E uma vez configurado dano ao erário, o modo de exercer o controle externo ganha outros contornos.

É que, nos termos do artigo 70, parágrafo único, da Constituição da República, "Prestará contas qualquer pessoa física ou jurídica, pública ou privada, que utilize, arrecade, guarde, gerencie ou administre dinheiros, bens e valores públicos ou pelos quais a União responda, ou que, em nome desta, assuma obrigações de natureza pecuniária".

Desse modo, constatando-se que os lucros ilegítimos amealhados pela contratada causadora de nulidade contratual advieram dos cofres públicos, exsurge para a Corte de Contas o poder-dever de determinar a imediata recomposição do erário lesado, competindo-lhe, para tanto, adotar diretamente as medidas cabíveis para fins de ressarcimento e responsabilização daqueles que deram causa ao dano.

Cumpre assinalar, por derradeiro, que, não obstante o enriquecedor debate em torno dos remédios restituitórios desenvolvidos no bojo do common law, fato é que situações da espécie já restaram desveladas pelos tribunais judiciais brasileiros, que, acerca do tema, entendem que "em havendo nulidade, as partes deverão ter seu patrimônio restituído em nível equivalente ao momento anterior, no caso, pelo custo básico do que foi produzido, sem qualquer margem de lucro"  (g.n.) [12].

Ao transladar para o direito público brasileiro institutos concebidos no direito estrangeiro, possivelmente com predominância nas relações regidas pelo direito contratual privado, ganha especiais contornos a observância de princípios pátrios regedores da administração pública, daí porque, por mais relevantes que sejam, teorias forasteiras devem ser adotadas com parcimônia, absoluta observância ao direito positivo nacional e de forma consentânea com a jurisprudência dos tribunais superiores locais.

De todo o exposto, conclui-se que a decisão sob enfoque deu um importante passo em direção à preservação do erário, já que reverteu entendimentos anteriores que sequer admitiam os lucros derivados de contrato nulo como ilegítimos; noutro norte, porém, ainda há espaço para reflexão e aprimoramentos, para o fim de que locupletamentos da espécie, independente do nomen juris adotado, sejam reconhecidos não só como indevidos, mas também como lesivos aos cofres públicos e, por conseguinte, ensejadores de atuação direta do controle externo.

 


[1] Sessão de 10/8/2022, disponível aqui.

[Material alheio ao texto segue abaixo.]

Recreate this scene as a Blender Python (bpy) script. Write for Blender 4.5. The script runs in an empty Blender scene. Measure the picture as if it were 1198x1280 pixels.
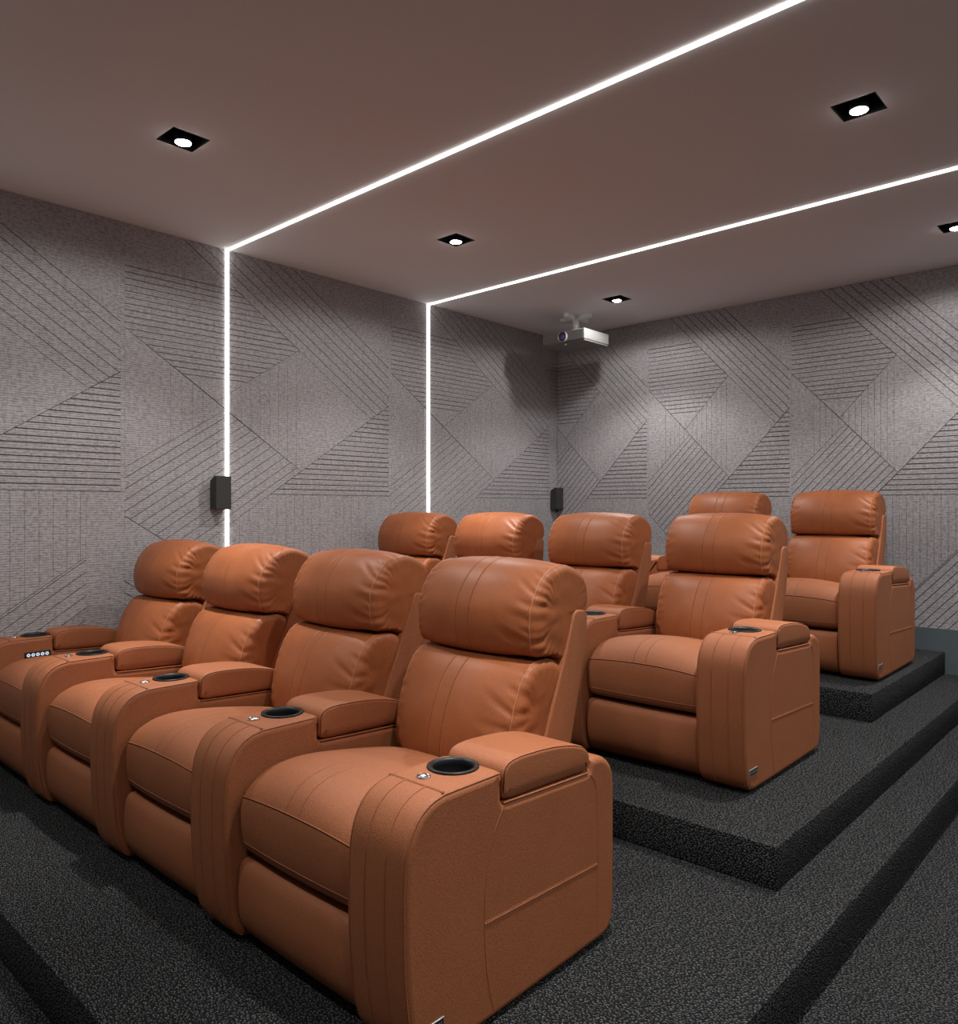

[2] "TCU decide sobre a aplicação do instituto do disgorgement", disponível em https://www.conjur.com.br/2022-ago-29/odilon-cavallari-tcu-decide-disgorgement.

[3] Juntos, os dois contratos somaram, em valores finais, após 47 aditivos, mais de R$ 5,5 bilhões.

[5] Decretou-se indisponibilidade de bens, débito, multa, inabilitação para o exercício de cargo em comissão ou função de confiança no âmbito da Administração Pública, bem assim solicitação de arresto de bens à Advocacia-Geral da União. Sem embargo de tais medidas, alguns responsáveis ainda foram condenados a multas individuais de R$ 10 milhões, enquanto a construtora OAS, sozinha, foi apenada em R$ 1 bilhão.

[6] A esse respeito, veja-se MAGALHÃES BECK, Rafaela, in "A possibilidade de indenizar danos por meio de disgorgement of profits na Convenção de Viena", UFRGS, 2016, disponível em https://lume.ufrgs.br/bitstream/handle/10183/183765/001013449.pdf?sequence=1&isAllowed=y

[7] ROSENVALD, Nelson; KUPERMAN, Bernard Korman. Restituição de ganhos ilícitos: há espaço no Brasil para o disgorgement? Revista Fórum de Direito Civil. Belo Horizonte, ano 6, nº 14, p. 11-31, jan./abr. 2017. Disponível em https://revistas.unifacs.br/index.php/redu/article/viewFile/5283/3367

[8] EDELMAN, James. Gain-Based Damages (Contract, Tort, Equity and Intelectual Property). Oxford and Portland: Hart Publishing, 2002.

[9] Nelson Rosenvald, ao citar Edelman, in "O disgorgement nas relações contratuais pelas lentes do common law", disponível em https://www.migalhas.com.br/coluna/direito-privado-no-common-law/334280/o-disgorgement-nas-relacoes-contratuais-pelas-lentes-do-common-law

[10] Ob. Cit.

[11] Assim já prescrevia o vetusto Decreto-Lei 2.300/1986, em seu artigo 49.

[12] REsp 1.153.337/AC, relator o ministro Castro Meira, Superior Tribunal de Justiça (STJ), 15/5/2012.